Watts, Ilbery and Maye [
5] also critique some AFNs, particularly those organised around formalised labeling and certification schemes, for their tendency to overlook low value-added foods, concentrating on global, high-value favourites, such as wine, cheese and meats. Primary products, foods with low durability or limited-extra-market appeal they note, however, are prominent within many local food systems.

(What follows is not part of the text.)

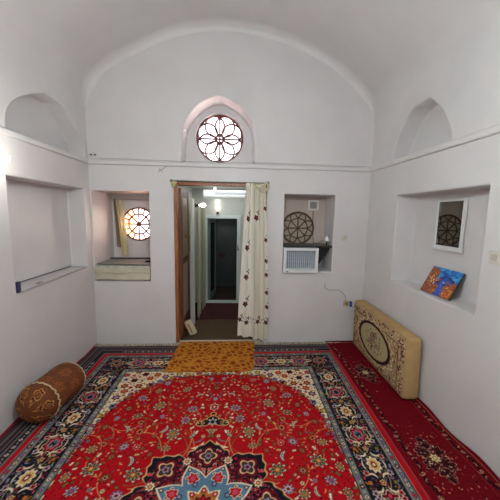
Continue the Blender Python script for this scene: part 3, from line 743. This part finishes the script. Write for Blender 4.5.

Biocultural perspectives can help draw attention to these and other elements of local edible biocultural heritage that might be undervalued and have low visibility in formal markets, including wild foods and those circulating in networks of informal exchange, by offering an alternative lens to identify the value and quality attributes of these foods and by doing so help identify and better understand the forms of organisation surrounding them.
In the case of the Central Valley, recognising the complex historical, ecological, economic and sociocultural contexts of AFNs around CGH underscores that the CGH strategy is not so much about processes of ‘re-localisation’ or ‘re-territorialisation’ (often cited with the AFN literature as a defining feature of AFNs: [
6,
7]), so much as about adapting and sustaining long-standing territorial relationships in the face of on-going processes of globalisation, modernisation and sociocultural change. Similarly, the history of specialty food production in the Central Valley suggests that the rural non-farm economy surrounding CGH is not so much part of a ‘new rurality’ [
95,
104] as part of a rurality that has often been under-recognised and undervalued by the state and other development agents as a contributor to rural livelihoods and local identity. This is especially the case when considering the significance that the CGH AFN has for women. In the Central Valley, CGH is gaining visibility and recognition through multiple networks of production, exchange and consumption constituting an AFN. The CGH AFN faces many challenges as well as presenting many opportunities as an alternative trajectory for the Central Valley Territory.